ECLI:NL:CRVB:2022:1656
Centrale Raad van Beroep
- Hoger beroep
- Rechtspraak.nl
Opleggen vordering wegens meerinkomen in het kader van studiefinanciering
In deze zaak heeft de Centrale Raad van Beroep uitspraak gedaan op de hoger beroepen van appellante tegen de uitspraken van de rechtbank Gelderland. Appellante ontving een Wajong-uitkering en had studiefinanciering aangevraagd op basis van de Wet studiefinanciering 2000 (Wsf 2000). De minister van Onderwijs, Cultuur en Wetenschap had aan appellante vorderingen wegens meerinkomen opgelegd over de jaren 2015 en 2016, omdat zij te veel had bijverdiend. De vordering voor 2015 was vastgesteld op € 2.276,89 en voor 2016 op € 2.261,87. Appellante was van mening dat de minister tekort was geschoten in zijn informatieplicht, omdat de Wajong-uitkering niet expliciet als bijverdienste was vermeld in de voorlichtingsmaterialen. De rechtbank had de beroepen van appellante ongegrond verklaard, waarop zij in hoger beroep ging.
De Raad oordeelde dat de minister de vorderingen in overeenstemming met de wet had vastgesteld en dat er geen verplichting bestond om alle inkomensbestanddelen in de informatievoorziening te vermelden. De Raad benadrukte dat het de verantwoordelijkheid van de studerende is om tijdig informatie in te winnen over haar situatie. De omstandigheden die appellante aanvoerde, leidden niet tot de conclusie dat de minister had moeten afzien van het opleggen van de vorderingen.
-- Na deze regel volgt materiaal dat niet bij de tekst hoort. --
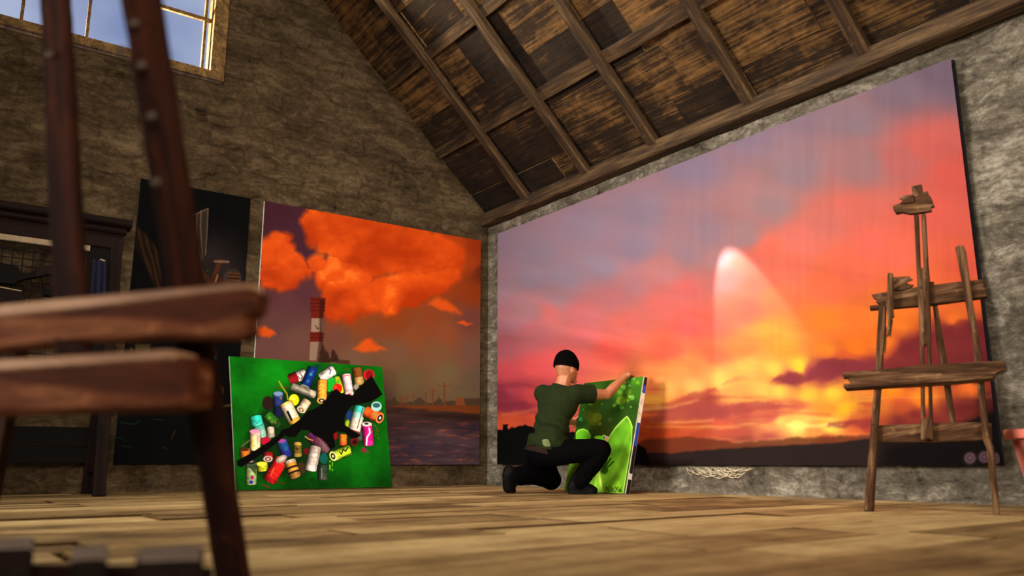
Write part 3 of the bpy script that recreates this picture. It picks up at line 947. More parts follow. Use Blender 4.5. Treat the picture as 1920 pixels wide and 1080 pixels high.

De hoger beroepen van appellante werden verworpen en de aangevallen uitspraken werden bevestigd, met verbetering van de gronden.
De uitspraak werd gedaan door een meervoudige kamer, met J. Brand als voorzitter, en de leden D.S. de Vries en D.A. Verburg. De beslissing werd openbaar uitgesproken op 20 juli 2022.